Il memorabile Album di famiglia – che fu pubblicato da Guanda nel 1990, si direbbe significativamente a chiudere un decennio e a inaugurarne un altro per pezzo di un portato emotivo e simbolico esemplare – ricordo che si apriva con una dichiarazione di poetica nella quale Renzo Paris (Celano, classe 1944) rivendicava per sé la nobile ascendenza o, se vogliamo, la pratica che tutto deve all’occasione di una poesia «scritta per caso, per un fortuito / incontro» ad esempio amoroso o amicale, per una cena, un capodanno, un corteo politico, uno sguardo svelto della passante, una polemica, uno scatto di risentimento, un’invettiva. Di una poesia, in altri termini, «senza progetto», dunque libera e «ladra», nutrita di ogni sorta di alimento, fosse pure povero e spurio, raccattato all’angolo di una strada nel gran teatro di Roma, torsolo di vita felice, di festa, coralità e dono conviviale, sebbene nella malinconia degli addii e dei conti non saldati e nel desiderio di fermare il tempo, quel tempo preciso e irripetibile. In quel prologo, Paris ricordava i nomi di Catullo, Tibullo, Properzio, Sandro Penna. Ma quel libro – ora, dopo tutto, possiamo constatarlo senza tema d’errore – non sigillava per sempre uno o due decenni, bensì e piuttosto una stagione o addirittura un’epoca, segnando in sostanza la fine di un bellissimo sogno fatto a occhi aperti.

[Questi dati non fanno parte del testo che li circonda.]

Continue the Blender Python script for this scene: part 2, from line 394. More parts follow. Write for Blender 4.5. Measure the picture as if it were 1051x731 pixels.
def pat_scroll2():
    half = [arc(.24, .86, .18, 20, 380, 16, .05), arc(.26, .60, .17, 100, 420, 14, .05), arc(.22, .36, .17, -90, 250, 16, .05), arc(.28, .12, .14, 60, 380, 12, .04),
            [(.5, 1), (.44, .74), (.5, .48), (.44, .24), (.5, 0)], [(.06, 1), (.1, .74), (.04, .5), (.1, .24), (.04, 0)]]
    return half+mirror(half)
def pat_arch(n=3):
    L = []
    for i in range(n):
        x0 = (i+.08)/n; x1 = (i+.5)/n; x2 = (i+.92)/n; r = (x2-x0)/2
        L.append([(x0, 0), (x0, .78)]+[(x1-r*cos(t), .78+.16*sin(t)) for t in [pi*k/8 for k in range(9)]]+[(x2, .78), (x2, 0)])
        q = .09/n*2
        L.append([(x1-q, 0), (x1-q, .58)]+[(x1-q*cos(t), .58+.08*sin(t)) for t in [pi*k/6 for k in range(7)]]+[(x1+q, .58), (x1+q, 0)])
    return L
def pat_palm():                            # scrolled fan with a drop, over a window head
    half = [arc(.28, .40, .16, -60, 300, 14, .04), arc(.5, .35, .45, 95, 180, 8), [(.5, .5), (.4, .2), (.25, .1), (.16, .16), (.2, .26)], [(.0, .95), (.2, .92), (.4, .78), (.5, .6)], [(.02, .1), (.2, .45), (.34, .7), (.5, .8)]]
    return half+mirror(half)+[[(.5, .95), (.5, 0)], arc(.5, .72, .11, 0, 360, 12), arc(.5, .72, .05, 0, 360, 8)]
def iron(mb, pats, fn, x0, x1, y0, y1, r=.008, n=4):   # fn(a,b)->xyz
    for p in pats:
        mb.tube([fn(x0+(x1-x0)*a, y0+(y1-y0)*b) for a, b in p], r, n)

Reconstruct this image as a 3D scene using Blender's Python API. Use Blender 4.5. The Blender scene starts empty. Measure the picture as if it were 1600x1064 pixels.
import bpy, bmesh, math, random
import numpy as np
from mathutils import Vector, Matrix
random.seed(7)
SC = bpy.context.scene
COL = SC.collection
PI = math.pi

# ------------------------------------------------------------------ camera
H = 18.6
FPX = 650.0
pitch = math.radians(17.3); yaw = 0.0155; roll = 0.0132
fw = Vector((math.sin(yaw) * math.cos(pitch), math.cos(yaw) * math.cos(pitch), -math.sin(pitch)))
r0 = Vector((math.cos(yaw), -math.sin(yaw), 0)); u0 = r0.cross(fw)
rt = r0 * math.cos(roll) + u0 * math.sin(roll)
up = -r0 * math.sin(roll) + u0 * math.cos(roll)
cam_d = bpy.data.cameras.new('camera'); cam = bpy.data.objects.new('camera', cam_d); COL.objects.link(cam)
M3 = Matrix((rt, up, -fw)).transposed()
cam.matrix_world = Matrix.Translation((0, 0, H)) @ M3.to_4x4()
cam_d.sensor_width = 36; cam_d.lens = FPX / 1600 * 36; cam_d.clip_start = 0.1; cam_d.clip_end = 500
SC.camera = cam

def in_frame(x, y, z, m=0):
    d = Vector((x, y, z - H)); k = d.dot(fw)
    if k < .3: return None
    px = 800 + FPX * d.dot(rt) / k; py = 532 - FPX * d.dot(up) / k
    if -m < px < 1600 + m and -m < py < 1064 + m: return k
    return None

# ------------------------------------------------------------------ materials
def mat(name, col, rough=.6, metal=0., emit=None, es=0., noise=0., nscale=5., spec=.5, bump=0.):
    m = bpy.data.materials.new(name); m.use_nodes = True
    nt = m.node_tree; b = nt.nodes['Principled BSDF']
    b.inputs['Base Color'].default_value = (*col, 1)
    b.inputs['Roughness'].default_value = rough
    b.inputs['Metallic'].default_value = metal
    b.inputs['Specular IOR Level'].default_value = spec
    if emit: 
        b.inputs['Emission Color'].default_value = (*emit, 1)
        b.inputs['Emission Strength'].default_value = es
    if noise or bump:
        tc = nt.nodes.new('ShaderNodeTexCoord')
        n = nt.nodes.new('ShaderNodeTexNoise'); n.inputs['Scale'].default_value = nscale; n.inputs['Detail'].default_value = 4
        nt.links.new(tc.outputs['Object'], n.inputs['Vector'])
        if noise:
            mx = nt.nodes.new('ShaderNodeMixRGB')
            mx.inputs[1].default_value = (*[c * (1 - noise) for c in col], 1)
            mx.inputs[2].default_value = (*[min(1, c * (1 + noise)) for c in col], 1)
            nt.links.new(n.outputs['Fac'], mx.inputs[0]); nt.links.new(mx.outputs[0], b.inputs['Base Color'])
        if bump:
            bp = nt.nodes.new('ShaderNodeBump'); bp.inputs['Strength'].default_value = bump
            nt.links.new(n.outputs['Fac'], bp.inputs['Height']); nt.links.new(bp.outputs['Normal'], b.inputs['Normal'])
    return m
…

Non che Paris, da lì in avanti, abbia abiurato nulla rispetto alla propria poetica. Non che si sia arreso. Ha dovuto invece prendere atto di una mutazione, di uno scarto irrimediabile, di un doloroso passaggio esistenziale e collettivo. Il fumo bianco (Elliot, pp. 136, euro 17,50) – il nuovo libro che raccoglie le poesie scritte nel corso di oltre un ventennio, com’era accaduto per la raccolta precedente – segnala, per colui il quale si era voluto definire (insieme alla sua generazione e ai suoi compagni di cammino) come un ragazzo a vita, il tempo del disincanto e della solitudine ovvero della fine della comunità e del convivio, degli «amori finiti» definitivamente. È, qui, adesso, almeno l’eternità come desiderio a essere invocata come l’ultima e forse illusoria forma di resistenza («Non sono né giovane né vecchio, sogno / come un demente, queste due età infinite, / immerso nel secchio del vino delle aurore, // in un tempo bambino. Sono vecchio, sono / vecchio, eccomi pronto per le sterminate / eternità») o come l’impensabile inaugurale fase di un nuovo inizio, di un tempo tutto da trovare, seppure minaccioso («Mi scuso se ho perduto l’antico gioco // dei versi, se ho la testa confusa e mescolo / Catullo e Massimiano dentro un verso / di Persio la cui scorza sonora quel grande // imitò. Alle sudate carte d’un tempo / mi riallaccio quando mi accorgo / di scivolare su una lastra di ghiaccio // che si assottiglia a ogni nuovo raggio»). Come si vede, in questo libro che è un trionfo di terzine e che l’autore preferisce definire un «romanzo in versi», gli esiti non sono diversi, per qualità e rilevanza, da Album di famiglia.

Semmai diversi ne risultano la cifra e il colore, così addossati a un sentimento di lutto, di assenza, di scabra e desolata visione del presente – ché già nel titolo, di ciò, se ne alza abbrunato vessillo, essendo quel fumo bianco la polvere che s’è levata nel mentre crollavano le case e le chiese dell’Aquila, e molte vite si spegnevano in quella notte del 2009. Ora è come se quella materia volatile posasse a coprire tutto, tranne appunto la memoria. La memoria intanto di sé bambino che, persino a Helsinki, crede (così scrive) di rivedere «le nevi / antiche della mia Marsica» e di ritrovare «i tonitu, i miei dispettosi mazzamurelli» e poi, o insieme, quella di chi ci ha salutato per sempre, i poeti, gli amici scrittori, i maestri.

Come nel bellissimo «Testamento», che vale la pena riportare: «Ho lasciato Sandro Penna a Prima Porta, / a Casarsa Pier Paolo Pasolini, Elsa sul mare / di Procida, Alberto al Verano, qua vicino. // Amelia e Dario al cimitero degli inglesi. / Scrittori e poeti della mia giovinezza / hanno raggiunto la valletta dell’Amore, // lasciando in pegno a Renzo Paris le loro / affilate lingue della vita. E io, fino a quando / nel ricordo vivrò, fino a quando potrò // dire di averli conosciuti, di averli amati?».